Sure, but first I am going to answer your previous post on the thread you started with a falsehood about me, mentioned by name. For someone not interested in Socinianism it seems strange you would start a thread on the subject, doesn't it.
My guess would be that either these Mormon doctrines predated some of the more radical beliefs they have - before they diverged into what I believe is close to a cult and certainly completely off the rails. Or, it could be that they, as I said earlier, are coming around in some areas, to closer approximate mainstream Christian beliefs. Either way, it doesn't bother me a bit that you point out some similarities. In fact, if the Mormon fellows ever come around again (I think I have been removed from the neighborhood list), I will use those concepts as a point of common ground.

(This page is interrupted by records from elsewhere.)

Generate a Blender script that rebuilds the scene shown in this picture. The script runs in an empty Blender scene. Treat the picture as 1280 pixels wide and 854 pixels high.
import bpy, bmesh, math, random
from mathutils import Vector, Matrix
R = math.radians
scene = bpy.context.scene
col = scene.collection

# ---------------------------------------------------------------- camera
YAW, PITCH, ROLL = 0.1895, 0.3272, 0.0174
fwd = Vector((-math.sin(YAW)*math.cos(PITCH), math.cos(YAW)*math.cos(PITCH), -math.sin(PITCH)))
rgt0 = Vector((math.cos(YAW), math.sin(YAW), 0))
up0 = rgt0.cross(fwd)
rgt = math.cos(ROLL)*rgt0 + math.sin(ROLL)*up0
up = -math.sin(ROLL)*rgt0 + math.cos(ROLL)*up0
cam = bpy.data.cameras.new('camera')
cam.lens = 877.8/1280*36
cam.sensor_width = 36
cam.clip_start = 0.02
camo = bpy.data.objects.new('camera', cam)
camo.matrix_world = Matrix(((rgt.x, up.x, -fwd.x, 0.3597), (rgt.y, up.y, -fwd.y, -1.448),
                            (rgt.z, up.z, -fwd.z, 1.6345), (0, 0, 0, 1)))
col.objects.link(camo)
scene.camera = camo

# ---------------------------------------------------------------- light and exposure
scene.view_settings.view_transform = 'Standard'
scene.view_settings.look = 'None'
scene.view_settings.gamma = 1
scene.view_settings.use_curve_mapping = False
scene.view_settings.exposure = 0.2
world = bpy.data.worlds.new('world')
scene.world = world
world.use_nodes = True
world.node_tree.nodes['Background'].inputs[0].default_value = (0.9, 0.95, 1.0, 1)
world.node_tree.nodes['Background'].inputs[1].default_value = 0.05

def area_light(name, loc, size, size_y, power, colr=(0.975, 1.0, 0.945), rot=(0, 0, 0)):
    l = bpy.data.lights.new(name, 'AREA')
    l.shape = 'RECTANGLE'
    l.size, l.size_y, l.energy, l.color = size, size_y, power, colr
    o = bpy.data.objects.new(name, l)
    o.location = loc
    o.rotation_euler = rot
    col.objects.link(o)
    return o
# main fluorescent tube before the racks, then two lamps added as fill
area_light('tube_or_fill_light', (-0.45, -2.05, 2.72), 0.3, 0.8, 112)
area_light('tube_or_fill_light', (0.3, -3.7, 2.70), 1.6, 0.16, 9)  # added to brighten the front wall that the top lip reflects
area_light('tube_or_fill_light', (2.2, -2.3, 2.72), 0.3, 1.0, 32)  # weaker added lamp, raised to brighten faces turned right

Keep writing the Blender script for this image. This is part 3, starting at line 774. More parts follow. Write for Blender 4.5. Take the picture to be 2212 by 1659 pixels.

Let's be honest for once. What you really want to know is why I don't react as you did when I connected your beliefs (correctly I might add) to Socinianism. I really don't know how your mind functions. My reasons were that at first, I just picked up on your arguments, which were new to me, and gradually just realized the similarities. I said earlier that my initial opposition to your views was only based on modernist arguments and as Craig points out in his book, it was Socinus who more than anyone else, argued in such a way that it set the stage for the later, modern theology that refutes almost all the traditional Christian doctrines. In fact, I want to challenge your whole premise that all the arguments against penal substitution had been made very effectively by others before Socinus. I so far, have not seen you post anything that would indicate that to be the case. I'm not saying that others didn't have explanations of the atonement that were not penal substitution - just that so far, I don't see anyone from an earlier time who actively refutes penal substitution after being fully aware of it's claims. It is a lot different for Anselm or some early church father, or even Menno Simons to give their views and have it turn out after you get done putting their arguments forth as a refutation of penal substitution, to claim they were refuting it. I have not seen such arguments put forth by them - only guys like you. Which of course is fair and fine as long as you don't then claim that these arguments were what those early men had in mind. We simply do not know what they would have had in mind.